The Lord Himself did not sit in the temple, or in the place of the scribes to deliver His message. He was concerned enough to mingle with worldly crowds. He spoke a language they could understand, and spoke it better than they did. The Palestinian Aramaic was the people’s language, Hebrew being limited to purely religious and academic occupations. One assembly of which we know meets at an early hour in the morning for the breaking of bread and edification of the believers (the day of rest not being synonymous with laziness), and opens its doors at 11:00 A.M. for the preaching of the Word. The preaching of the Word implies straightforward regular exposition of the Bible in order “that ye might believe that Jesus is the Christ, the Son of God; and that believing ye might have life through His name” (John 20:31). If God uses a man on account of his gift and his clarity in exposition, it would seem permissible for us to use him too, and to book him for two or three weeks at a stretch.


If the unsaved won’t come into the local assembly, when one realizes that most successful evangelistic work is carried out among the young, it would seem most efficacious to go where and when they are found. This may be coffee-bars, among cinema-goers at midnight on Saturday and Sunday, as was practiced at Lausanne, Switzerland, during a recent campaign, or it may be by dropping all normal evangelistic work for a few months and concentrating on door-to-door visitation. Our French young people sometimes study a Biblical answer to problems of a secular film such as “familylife”, and then prepare an appropriate tract which they distribute to cinema-goers as they leave after the film. A recent effort of this kind led to many scores of contacts and to many decisions.

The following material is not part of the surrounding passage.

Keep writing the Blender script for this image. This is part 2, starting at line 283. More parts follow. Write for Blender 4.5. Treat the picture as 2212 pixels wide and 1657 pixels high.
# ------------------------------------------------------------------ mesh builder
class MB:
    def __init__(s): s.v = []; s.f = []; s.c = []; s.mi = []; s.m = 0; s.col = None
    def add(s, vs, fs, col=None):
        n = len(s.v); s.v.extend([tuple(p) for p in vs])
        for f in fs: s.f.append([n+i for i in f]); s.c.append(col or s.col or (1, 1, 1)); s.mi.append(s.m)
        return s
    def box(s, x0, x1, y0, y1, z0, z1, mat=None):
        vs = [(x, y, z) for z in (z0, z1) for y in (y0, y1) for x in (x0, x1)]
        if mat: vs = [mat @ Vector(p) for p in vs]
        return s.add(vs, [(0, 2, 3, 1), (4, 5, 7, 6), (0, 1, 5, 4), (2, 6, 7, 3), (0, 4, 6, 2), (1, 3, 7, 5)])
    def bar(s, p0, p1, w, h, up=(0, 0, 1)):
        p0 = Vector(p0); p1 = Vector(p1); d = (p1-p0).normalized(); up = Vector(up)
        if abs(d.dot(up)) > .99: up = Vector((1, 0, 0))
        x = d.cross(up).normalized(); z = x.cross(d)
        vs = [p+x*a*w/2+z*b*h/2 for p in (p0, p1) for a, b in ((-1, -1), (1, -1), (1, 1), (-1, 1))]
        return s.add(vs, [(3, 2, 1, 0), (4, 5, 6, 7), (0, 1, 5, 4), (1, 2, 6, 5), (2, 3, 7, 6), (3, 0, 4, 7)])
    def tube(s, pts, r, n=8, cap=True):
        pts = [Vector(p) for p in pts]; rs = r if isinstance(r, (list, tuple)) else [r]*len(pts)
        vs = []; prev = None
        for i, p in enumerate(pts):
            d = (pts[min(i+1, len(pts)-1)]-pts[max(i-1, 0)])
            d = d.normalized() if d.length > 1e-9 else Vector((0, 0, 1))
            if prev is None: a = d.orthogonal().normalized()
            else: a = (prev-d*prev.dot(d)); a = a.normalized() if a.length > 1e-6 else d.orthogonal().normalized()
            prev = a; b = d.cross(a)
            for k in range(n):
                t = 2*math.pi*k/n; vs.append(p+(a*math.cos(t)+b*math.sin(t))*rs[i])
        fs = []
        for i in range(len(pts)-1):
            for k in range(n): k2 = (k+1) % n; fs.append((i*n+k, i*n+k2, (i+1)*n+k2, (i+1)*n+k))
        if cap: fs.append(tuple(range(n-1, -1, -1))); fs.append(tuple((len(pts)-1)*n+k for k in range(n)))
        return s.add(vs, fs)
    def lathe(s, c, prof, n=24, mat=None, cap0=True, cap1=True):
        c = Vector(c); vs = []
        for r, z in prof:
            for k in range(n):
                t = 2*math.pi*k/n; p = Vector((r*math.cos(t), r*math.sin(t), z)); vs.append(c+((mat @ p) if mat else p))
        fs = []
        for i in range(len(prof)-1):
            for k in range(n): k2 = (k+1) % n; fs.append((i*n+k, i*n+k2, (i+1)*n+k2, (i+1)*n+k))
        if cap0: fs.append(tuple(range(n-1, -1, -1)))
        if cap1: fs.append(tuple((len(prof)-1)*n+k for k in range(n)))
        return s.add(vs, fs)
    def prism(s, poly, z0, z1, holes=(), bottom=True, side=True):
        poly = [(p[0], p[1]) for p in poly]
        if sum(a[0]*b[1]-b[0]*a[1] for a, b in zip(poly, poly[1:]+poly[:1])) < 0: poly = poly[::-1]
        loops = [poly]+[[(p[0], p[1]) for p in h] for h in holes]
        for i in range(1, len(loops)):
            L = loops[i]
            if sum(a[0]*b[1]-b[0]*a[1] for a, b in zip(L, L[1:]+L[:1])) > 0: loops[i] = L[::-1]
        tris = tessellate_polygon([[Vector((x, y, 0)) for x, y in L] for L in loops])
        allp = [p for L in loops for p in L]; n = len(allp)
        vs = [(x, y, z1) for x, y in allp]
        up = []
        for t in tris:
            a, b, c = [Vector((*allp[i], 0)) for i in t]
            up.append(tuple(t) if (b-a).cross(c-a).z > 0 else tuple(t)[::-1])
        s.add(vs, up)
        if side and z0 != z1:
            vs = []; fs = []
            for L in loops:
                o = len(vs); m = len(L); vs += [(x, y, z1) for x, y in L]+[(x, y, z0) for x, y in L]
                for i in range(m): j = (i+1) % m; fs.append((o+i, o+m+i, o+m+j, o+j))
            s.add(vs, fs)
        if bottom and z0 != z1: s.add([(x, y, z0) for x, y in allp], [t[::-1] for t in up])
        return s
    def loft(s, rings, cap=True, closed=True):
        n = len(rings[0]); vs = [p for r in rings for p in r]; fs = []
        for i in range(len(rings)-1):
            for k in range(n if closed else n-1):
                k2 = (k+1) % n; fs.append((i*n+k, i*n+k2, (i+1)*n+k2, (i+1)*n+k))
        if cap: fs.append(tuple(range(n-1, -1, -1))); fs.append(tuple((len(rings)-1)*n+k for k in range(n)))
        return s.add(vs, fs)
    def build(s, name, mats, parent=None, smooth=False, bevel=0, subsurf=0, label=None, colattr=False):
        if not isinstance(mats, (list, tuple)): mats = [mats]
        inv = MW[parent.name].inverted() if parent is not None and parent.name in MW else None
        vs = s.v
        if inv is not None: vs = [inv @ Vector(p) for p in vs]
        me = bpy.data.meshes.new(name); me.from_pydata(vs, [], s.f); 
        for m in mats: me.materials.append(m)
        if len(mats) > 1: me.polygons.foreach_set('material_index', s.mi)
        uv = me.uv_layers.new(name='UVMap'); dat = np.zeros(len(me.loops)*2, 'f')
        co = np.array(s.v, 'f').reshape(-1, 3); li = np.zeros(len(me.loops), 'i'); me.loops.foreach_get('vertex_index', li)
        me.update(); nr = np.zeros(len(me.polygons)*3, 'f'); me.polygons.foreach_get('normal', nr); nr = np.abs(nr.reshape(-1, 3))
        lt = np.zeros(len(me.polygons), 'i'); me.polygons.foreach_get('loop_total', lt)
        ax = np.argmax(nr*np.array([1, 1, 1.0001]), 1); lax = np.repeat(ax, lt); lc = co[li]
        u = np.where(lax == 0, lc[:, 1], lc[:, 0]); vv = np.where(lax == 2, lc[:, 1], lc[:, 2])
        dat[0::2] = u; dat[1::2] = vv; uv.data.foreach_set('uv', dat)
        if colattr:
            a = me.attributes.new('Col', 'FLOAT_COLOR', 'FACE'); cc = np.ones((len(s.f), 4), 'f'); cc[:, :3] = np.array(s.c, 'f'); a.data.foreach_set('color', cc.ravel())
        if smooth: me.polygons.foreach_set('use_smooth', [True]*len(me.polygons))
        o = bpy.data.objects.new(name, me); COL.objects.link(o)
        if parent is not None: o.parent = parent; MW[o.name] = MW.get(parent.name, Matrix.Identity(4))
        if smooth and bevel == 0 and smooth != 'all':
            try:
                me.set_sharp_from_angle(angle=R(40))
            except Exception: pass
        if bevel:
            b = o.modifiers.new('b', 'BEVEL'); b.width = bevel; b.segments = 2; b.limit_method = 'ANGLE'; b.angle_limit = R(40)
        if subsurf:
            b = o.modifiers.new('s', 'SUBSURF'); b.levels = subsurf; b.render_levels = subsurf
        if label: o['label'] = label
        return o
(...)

“Go ye into all the world, and preach the Gospel” is a commandment, yet thoroughly disobeyed by a majority of the comfort-loving believers in the assemblies. If a young person hasn’t had a clear call to serve at home, it is evident from the commandment that he or she should be overseas. The missionary term may, in very many cases, be only one of four or five years in one’s own profession though exercising it elsewhere, or by a specialist using his technical skill in building, printing, or other fields to help the missionary to be free for the preaching of the Word. The fruits will be reaped not only by the overseas lands but by the young people themselves as they gain invaluable experience both in the missionary and local assembly spheres. Let no one talk of robbing the assemblies of their young folk, for many of them are given so little responsibility at home that they never develop beyond the infant stage of Christians.


The “Eau Vive Provence” Bible training community situated near Aix-en-Provence, in France, is developing practical short courses for those who wish to study the Word of God within a French context and are willing to turn their hands to all kinds of practical service and occupations. Each week a different Bible teacher will be in residence to share the Word with those present, and to encourage them as they get down to practical work in personal Biblical research. The purpose is that the participants might become fully committed members of their local Christian communities.


“Now ye are the body of Christ.” What a privilege, but what a sacred, solemn responsibility lies upon us all to act as becomes our individual calling. If we return to the Word itself, the true New Testament church is a wonderful concept as it displays the fullness of the reign of Christ.